Dear Mr. Fowler, Thanks for your attention.
Fortunately after a lot of effort I find the reason why the inconsistency arose, and it was originated from two separate distinct problems, may be interesting for you as a potential for the improvement of your software:
1-When the Case and Data files of a fluent solution are read in the Tecplot in the Nodal form, none of the averaging methods presented take the boundary condition into account, and boundary conditions are reflected only through separate boundary zones. In other words, a unite node can be a node of an internal volume element or a node of boundary surface element, and only in the former one the boundary condition can directly be sensed. When the Tecplot substitutes a quantity for the node, the boundary condition is forgot, so required value is calculated from an interpolation between internal volume elements centers. Therefore it may cause a great difference between interpolated velocities, temperatures, … and their direct enforced values from boundary conditions of type Velocity Inlet, especially in a coarse grid.
I think it can simply be resolved in the Tecplot. As I know when the fluent exports the results for the Ansys EnSight, this point is obviously noted.

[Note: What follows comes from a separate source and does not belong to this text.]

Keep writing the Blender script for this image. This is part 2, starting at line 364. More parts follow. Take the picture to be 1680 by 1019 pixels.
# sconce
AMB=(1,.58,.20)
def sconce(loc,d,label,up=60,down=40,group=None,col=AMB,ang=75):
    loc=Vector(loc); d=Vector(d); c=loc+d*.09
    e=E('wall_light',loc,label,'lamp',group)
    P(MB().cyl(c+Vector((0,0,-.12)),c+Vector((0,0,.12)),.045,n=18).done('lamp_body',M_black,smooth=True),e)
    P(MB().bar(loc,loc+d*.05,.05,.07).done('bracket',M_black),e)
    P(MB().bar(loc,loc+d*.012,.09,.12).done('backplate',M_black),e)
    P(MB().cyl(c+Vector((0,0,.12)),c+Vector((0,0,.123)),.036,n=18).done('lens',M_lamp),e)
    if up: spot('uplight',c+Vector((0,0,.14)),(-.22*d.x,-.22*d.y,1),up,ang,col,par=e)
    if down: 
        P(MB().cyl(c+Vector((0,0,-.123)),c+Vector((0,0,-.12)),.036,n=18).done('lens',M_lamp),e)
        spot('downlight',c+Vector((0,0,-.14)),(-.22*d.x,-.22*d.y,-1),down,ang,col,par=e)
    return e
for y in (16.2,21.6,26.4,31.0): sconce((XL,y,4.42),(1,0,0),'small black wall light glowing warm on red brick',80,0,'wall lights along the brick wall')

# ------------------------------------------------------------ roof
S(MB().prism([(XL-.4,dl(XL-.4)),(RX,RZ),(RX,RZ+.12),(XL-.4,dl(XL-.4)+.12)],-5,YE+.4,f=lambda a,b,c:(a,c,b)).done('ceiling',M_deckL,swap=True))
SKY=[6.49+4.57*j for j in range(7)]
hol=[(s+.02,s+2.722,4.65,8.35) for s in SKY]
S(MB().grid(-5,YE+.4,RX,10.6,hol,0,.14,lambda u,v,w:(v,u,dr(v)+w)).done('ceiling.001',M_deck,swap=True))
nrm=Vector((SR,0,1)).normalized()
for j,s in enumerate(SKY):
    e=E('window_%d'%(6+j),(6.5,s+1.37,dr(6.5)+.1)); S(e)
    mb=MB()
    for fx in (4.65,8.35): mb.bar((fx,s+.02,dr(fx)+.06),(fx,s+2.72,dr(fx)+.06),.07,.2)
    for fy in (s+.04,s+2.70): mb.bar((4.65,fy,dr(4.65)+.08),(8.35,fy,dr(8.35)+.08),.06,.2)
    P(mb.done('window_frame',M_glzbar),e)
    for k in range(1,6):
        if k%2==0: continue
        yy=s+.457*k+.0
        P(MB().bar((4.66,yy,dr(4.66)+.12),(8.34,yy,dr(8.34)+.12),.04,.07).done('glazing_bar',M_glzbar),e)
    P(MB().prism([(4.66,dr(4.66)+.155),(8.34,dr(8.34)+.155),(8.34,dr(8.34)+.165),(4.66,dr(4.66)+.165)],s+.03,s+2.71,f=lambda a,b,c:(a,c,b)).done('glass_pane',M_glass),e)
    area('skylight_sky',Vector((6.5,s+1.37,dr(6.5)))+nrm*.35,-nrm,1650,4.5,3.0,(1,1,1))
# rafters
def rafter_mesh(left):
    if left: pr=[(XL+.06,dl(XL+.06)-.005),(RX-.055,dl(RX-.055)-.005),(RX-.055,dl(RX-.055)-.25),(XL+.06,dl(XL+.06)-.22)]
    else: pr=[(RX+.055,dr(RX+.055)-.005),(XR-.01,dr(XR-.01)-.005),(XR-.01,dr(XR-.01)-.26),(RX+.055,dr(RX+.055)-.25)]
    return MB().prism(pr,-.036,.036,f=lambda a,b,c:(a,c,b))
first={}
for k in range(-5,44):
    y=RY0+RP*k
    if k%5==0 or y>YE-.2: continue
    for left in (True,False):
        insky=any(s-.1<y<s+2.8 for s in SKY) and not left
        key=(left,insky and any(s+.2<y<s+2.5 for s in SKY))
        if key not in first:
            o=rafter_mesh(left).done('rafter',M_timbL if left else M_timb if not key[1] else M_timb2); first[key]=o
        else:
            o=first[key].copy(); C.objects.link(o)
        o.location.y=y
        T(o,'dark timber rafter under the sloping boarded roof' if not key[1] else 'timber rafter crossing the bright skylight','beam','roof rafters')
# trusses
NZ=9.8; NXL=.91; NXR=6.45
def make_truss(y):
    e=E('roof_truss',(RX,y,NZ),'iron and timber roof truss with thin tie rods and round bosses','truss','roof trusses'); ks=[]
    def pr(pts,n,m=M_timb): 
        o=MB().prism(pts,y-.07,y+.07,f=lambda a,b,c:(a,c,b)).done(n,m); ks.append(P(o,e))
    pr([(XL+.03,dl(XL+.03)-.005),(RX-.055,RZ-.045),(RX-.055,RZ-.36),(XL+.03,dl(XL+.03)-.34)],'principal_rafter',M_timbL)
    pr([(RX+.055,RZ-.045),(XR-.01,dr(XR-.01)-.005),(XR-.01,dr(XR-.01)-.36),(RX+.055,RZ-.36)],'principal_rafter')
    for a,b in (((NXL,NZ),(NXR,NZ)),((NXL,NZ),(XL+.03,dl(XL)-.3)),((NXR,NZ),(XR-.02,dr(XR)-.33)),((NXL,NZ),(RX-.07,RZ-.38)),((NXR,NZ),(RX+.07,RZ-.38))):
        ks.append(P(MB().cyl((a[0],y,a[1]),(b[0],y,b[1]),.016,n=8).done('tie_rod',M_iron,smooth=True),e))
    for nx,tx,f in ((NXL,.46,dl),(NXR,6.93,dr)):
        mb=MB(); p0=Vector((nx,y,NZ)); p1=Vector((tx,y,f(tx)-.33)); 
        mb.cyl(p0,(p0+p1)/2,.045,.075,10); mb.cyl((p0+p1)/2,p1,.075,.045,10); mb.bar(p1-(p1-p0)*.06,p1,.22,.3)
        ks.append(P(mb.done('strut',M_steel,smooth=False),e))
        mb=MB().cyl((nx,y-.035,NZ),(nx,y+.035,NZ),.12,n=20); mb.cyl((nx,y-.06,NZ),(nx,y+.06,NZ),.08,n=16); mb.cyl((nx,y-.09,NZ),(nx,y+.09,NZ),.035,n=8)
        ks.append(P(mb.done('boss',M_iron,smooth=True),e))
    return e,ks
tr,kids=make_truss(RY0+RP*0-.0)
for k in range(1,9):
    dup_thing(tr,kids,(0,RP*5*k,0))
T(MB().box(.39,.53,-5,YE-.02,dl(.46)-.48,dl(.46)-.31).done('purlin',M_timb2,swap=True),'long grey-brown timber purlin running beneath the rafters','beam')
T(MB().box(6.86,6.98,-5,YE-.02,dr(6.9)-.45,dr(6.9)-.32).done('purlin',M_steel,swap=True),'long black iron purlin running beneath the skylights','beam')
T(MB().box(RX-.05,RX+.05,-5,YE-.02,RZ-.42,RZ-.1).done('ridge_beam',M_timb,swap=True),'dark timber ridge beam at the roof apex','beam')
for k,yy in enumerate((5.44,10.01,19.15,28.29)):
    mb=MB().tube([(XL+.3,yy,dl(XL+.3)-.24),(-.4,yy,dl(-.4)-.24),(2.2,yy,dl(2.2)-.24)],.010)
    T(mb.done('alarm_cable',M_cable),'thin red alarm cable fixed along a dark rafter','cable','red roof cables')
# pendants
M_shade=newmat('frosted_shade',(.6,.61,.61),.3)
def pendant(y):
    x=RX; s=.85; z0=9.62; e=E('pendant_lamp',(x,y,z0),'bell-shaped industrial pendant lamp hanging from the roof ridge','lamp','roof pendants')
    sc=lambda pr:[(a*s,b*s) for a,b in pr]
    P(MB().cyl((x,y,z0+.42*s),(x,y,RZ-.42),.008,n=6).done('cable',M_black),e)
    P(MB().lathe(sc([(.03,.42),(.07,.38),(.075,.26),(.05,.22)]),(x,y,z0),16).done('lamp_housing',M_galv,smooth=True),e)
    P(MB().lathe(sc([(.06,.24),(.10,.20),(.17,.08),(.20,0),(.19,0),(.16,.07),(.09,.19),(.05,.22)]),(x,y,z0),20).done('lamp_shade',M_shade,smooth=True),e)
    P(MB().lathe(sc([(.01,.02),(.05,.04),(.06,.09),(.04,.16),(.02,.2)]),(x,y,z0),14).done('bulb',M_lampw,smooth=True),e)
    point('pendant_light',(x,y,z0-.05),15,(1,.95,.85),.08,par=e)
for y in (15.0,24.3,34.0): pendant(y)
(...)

2-In addition, my solution specialty is that all fluid and solid properties are supposed to be variable and temperature dependent, including specific heats, Cp and Cv. So the Enthalpy calculated by the Tecplot facilities in the form of h=Cp.T have led to a wrong result for me. A correct Enthalpy calculation consists of numerical integration of ∫Cp.dT, which necessitate implementation of a fully-described macro.